:: THE PROBLEM ::
Using the listing below, copy exactly the lines from the one containing "Write part 4" to the one containing "3000, -80))))], 'road')", both lines included, and no others.

:: MATERIAL TO PROCESS ::
- - -

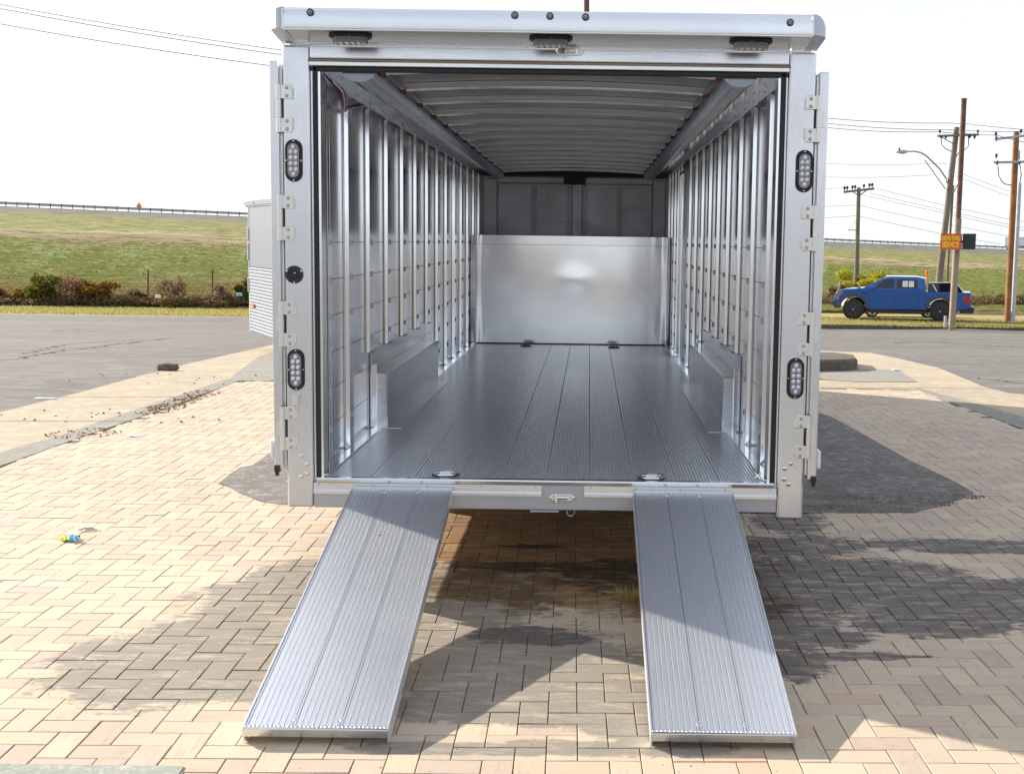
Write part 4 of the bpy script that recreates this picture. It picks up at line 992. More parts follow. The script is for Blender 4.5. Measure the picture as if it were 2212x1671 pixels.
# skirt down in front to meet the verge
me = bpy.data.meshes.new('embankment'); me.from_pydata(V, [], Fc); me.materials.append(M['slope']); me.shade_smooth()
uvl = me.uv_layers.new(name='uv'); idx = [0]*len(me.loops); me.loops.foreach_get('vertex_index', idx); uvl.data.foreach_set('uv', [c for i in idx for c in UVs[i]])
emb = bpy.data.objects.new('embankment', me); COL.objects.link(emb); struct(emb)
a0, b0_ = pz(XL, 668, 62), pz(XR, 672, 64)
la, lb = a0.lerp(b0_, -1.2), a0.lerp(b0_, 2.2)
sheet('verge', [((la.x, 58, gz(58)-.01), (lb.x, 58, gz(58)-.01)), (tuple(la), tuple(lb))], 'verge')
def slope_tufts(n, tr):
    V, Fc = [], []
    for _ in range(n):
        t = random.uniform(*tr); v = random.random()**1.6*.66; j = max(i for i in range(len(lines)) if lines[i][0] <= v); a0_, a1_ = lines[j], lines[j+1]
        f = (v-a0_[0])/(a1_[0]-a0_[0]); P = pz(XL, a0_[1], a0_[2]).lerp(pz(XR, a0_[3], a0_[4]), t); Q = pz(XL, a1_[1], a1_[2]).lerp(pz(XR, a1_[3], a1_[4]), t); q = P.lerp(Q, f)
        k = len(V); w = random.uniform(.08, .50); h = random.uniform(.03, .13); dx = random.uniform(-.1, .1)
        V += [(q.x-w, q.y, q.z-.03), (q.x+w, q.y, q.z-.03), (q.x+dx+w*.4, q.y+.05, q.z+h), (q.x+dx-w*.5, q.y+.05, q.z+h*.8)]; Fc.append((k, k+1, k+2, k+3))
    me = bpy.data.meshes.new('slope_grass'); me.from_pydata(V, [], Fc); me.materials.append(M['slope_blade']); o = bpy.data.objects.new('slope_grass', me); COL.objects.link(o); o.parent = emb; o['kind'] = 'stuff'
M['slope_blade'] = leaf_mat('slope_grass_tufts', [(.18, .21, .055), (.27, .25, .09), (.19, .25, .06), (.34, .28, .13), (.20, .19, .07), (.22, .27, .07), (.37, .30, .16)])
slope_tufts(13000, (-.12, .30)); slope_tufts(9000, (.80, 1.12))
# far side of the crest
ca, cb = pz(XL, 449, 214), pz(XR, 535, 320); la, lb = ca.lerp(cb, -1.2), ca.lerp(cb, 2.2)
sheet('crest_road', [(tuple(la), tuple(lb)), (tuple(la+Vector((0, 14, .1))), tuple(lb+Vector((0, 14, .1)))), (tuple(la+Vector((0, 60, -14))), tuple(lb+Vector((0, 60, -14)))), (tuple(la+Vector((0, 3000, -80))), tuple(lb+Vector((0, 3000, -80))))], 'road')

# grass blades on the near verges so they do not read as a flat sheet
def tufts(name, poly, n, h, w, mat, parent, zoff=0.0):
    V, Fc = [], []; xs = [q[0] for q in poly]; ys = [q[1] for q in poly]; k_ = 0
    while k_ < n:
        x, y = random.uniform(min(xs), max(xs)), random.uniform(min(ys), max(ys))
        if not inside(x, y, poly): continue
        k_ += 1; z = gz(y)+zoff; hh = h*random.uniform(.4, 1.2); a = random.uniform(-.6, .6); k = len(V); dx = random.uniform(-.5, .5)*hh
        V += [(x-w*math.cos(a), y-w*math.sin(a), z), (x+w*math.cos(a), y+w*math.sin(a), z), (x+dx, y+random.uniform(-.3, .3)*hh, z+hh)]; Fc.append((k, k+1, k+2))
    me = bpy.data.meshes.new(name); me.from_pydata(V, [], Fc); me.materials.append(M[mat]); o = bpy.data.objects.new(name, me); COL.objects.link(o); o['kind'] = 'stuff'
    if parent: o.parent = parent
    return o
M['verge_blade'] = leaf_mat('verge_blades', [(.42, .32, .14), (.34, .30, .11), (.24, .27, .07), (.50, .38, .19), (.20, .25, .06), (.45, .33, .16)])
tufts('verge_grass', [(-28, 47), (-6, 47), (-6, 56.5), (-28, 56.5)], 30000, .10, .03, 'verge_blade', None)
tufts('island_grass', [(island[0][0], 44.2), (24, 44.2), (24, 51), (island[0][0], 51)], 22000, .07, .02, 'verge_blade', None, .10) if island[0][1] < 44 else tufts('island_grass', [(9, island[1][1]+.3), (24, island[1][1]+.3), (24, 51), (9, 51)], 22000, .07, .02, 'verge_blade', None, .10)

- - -

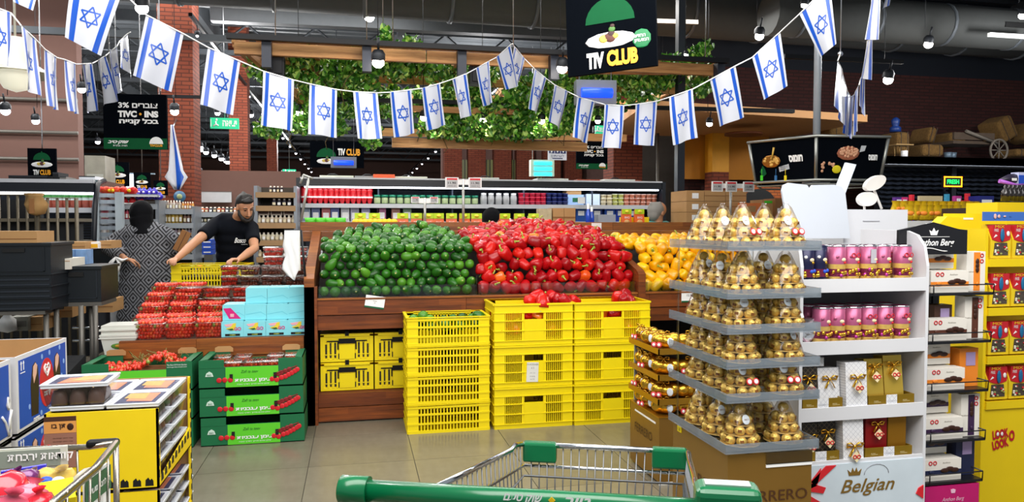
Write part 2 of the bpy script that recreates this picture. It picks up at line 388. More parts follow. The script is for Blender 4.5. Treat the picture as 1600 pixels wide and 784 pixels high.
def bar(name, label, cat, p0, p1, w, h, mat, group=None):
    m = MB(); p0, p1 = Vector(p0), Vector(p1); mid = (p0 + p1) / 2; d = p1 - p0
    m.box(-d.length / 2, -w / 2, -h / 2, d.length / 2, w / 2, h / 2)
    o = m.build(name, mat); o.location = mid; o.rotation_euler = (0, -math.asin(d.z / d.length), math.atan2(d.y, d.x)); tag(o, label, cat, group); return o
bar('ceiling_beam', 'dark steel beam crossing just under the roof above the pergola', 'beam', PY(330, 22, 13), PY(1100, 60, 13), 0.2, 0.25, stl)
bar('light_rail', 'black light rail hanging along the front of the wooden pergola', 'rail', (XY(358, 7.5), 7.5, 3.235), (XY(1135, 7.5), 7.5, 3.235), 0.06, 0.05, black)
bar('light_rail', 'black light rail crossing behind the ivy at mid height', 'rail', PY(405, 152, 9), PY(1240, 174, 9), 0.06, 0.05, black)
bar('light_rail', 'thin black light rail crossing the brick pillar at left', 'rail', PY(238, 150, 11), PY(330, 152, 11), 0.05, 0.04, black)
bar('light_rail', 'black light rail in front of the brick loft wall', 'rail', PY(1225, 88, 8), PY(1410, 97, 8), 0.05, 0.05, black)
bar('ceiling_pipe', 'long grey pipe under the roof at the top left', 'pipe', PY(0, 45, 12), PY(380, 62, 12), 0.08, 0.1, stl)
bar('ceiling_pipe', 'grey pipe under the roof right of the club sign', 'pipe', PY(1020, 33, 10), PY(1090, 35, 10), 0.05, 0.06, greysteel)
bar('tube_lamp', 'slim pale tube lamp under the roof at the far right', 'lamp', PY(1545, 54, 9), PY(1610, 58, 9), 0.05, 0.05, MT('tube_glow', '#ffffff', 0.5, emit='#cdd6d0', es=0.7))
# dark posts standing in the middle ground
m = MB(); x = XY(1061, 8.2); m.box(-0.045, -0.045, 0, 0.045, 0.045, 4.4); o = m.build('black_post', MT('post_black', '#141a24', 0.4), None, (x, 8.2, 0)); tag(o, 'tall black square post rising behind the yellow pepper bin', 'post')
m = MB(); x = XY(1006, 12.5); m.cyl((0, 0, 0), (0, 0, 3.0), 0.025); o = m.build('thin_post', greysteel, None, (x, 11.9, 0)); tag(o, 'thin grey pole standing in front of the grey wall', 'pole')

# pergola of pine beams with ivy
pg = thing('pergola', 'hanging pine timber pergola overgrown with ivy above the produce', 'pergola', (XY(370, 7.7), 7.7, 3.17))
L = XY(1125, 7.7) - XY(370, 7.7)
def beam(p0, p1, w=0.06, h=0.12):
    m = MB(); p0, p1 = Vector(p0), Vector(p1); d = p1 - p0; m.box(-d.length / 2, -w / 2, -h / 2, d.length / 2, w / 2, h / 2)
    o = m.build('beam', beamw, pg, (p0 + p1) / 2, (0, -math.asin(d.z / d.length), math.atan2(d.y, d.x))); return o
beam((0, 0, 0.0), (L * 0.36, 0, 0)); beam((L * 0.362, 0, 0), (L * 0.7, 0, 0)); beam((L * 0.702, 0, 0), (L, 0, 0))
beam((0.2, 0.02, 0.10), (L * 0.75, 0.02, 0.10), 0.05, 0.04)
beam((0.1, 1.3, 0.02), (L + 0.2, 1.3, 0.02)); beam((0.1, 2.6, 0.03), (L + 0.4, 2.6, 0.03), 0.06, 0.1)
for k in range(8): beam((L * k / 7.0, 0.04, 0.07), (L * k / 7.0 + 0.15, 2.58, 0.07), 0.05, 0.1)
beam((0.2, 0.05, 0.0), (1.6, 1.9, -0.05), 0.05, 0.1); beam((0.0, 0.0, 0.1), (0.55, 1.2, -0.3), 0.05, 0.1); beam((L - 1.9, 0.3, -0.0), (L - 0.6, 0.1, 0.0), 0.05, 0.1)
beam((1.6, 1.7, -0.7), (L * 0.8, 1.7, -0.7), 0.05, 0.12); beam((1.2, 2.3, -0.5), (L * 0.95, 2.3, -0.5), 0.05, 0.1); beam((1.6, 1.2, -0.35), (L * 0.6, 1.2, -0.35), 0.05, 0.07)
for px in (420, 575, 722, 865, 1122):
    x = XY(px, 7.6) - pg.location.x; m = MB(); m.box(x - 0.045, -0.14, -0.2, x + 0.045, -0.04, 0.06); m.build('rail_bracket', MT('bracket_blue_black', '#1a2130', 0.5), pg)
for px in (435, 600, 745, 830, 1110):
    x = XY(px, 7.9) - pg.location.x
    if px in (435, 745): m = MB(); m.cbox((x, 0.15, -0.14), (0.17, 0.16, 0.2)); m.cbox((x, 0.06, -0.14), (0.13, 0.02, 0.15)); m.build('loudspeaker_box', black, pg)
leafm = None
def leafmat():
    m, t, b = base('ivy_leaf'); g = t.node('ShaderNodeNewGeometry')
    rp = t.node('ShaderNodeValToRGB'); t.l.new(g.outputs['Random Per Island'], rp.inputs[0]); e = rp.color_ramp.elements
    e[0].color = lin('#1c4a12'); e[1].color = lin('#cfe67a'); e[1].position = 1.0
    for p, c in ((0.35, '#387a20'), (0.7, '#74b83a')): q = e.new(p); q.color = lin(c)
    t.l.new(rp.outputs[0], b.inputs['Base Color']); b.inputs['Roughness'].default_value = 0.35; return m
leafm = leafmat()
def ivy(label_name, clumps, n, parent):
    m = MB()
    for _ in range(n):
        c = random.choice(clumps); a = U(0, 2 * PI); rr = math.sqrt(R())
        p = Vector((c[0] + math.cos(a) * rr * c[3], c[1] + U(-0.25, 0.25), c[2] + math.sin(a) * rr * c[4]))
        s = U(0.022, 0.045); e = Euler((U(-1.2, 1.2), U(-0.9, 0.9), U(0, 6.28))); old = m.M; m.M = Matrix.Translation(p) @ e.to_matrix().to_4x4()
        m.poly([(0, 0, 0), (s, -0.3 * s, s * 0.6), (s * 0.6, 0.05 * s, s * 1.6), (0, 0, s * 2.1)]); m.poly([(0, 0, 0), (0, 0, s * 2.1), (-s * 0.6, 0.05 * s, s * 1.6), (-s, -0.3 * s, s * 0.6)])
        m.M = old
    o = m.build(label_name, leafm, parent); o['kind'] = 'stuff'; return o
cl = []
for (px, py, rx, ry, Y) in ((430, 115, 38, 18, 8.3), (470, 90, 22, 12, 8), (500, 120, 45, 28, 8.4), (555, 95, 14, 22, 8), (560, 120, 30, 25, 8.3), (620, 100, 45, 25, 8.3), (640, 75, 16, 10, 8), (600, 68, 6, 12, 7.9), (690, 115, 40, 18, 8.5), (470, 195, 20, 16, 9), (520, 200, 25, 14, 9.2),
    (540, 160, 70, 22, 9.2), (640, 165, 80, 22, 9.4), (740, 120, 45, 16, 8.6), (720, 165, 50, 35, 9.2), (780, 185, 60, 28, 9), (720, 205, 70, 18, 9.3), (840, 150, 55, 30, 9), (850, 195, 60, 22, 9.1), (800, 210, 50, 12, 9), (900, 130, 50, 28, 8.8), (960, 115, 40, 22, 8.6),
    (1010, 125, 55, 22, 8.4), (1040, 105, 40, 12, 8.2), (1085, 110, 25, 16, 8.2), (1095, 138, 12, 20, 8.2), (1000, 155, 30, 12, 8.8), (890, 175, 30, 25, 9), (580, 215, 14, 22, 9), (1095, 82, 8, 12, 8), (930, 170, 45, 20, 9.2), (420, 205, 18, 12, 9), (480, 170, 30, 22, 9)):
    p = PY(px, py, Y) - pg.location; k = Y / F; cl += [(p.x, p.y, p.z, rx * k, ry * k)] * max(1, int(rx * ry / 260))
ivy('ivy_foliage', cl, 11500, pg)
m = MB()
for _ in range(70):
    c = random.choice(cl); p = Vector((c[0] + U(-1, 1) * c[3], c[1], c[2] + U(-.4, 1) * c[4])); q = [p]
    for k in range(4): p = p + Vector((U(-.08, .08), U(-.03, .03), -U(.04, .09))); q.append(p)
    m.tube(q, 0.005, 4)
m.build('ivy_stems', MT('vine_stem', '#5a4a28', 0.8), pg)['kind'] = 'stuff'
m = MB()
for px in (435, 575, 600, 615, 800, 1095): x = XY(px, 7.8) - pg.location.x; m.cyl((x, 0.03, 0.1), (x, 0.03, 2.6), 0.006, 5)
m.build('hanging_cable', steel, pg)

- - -

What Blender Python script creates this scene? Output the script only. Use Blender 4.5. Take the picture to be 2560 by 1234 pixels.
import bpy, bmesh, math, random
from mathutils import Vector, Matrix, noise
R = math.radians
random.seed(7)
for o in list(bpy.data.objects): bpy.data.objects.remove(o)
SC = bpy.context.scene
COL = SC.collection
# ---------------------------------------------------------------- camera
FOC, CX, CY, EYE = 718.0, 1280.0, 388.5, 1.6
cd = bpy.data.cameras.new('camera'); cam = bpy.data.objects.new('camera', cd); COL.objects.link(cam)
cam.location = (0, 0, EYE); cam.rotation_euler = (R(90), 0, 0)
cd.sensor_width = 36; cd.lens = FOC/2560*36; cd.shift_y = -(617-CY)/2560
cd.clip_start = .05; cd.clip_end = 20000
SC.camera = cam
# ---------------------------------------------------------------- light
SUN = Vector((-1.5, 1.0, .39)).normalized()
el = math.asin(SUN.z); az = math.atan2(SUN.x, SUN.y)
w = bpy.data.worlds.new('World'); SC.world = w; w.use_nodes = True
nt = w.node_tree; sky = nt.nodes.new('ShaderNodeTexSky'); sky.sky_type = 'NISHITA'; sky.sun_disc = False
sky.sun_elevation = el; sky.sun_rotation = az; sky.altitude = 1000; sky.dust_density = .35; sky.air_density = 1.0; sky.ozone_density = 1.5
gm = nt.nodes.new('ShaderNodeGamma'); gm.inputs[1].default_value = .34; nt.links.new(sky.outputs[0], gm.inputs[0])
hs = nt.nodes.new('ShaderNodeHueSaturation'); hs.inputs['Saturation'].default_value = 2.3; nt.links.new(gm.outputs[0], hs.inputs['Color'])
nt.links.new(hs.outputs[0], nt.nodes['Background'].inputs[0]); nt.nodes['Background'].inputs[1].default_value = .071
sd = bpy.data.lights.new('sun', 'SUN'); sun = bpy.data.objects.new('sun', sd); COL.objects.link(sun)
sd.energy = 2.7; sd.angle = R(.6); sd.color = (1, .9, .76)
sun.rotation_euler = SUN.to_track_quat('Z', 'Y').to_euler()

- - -

:: EXPECTED OUTPUT ::
Write part 4 of the bpy script that recreates this picture. It picks up at line 992. More parts follow. The script is for Blender 4.5. Measure the picture as if it were 2212x1671 pixels.
# skirt down in front to meet the verge
me = bpy.data.meshes.new('embankment'); me.from_pydata(V, [], Fc); me.materials.append(M['slope']); me.shade_smooth()
uvl = me.uv_layers.new(name='uv'); idx = [0]*len(me.loops); me.loops.foreach_get('vertex_index', idx); uvl.data.foreach_set('uv', [c for i in idx for c in UVs[i]])
emb = bpy.data.objects.new('embankment', me); COL.objects.link(emb); struct(emb)
a0, b0_ = pz(XL, 668, 62), pz(XR, 672, 64)
la, lb = a0.lerp(b0_, -1.2), a0.lerp(b0_, 2.2)
sheet('verge', [((la.x, 58, gz(58)-.01), (lb.x, 58, gz(58)-.01)), (tuple(la), tuple(lb))], 'verge')
def slope_tufts(n, tr):
    V, Fc = [], []
    for _ in range(n):
        t = random.uniform(*tr); v = random.random()**1.6*.66; j = max(i for i in range(len(lines)) if lines[i][0] <= v); a0_, a1_ = lines[j], lines[j+1]
        f = (v-a0_[0])/(a1_[0]-a0_[0]); P = pz(XL, a0_[1], a0_[2]).lerp(pz(XR, a0_[3], a0_[4]), t); Q = pz(XL, a1_[1], a1_[2]).lerp(pz(XR, a1_[3], a1_[4]), t); q = P.lerp(Q, f)
        k = len(V); w = random.uniform(.08, .50); h = random.uniform(.03, .13); dx = random.uniform(-.1, .1)
        V += [(q.x-w, q.y, q.z-.03), (q.x+w, q.y, q.z-.03), (q.x+dx+w*.4, q.y+.05, q.z+h), (q.x+dx-w*.5, q.y+.05, q.z+h*.8)]; Fc.append((k, k+1, k+2, k+3))
    me = bpy.data.meshes.new('slope_grass'); me.from_pydata(V, [], Fc); me.materials.append(M['slope_blade']); o = bpy.data.objects.new('slope_grass', me); COL.objects.link(o); o.parent = emb; o['kind'] = 'stuff'
M['slope_blade'] = leaf_mat('slope_grass_tufts', [(.18, .21, .055), (.27, .25, .09), (.19, .25, .06), (.34, .28, .13), (.20, .19, .07), (.22, .27, .07), (.37, .30, .16)])
slope_tufts(13000, (-.12, .30)); slope_tufts(9000, (.80, 1.12))
# far side of the crest
ca, cb = pz(XL, 449, 214), pz(XR, 535, 320); la, lb = ca.lerp(cb, -1.2), ca.lerp(cb, 2.2)
sheet('crest_road', [(tuple(la), tuple(lb)), (tuple(la+Vector((0, 14, .1))), tuple(lb+Vector((0, 14, .1)))), (tuple(la+Vector((0, 60, -14))), tuple(lb+Vector((0, 60, -14)))), (tuple(la+Vector((0, 3000, -80))), tuple(lb+Vector((0, 3000, -80))))], 'road')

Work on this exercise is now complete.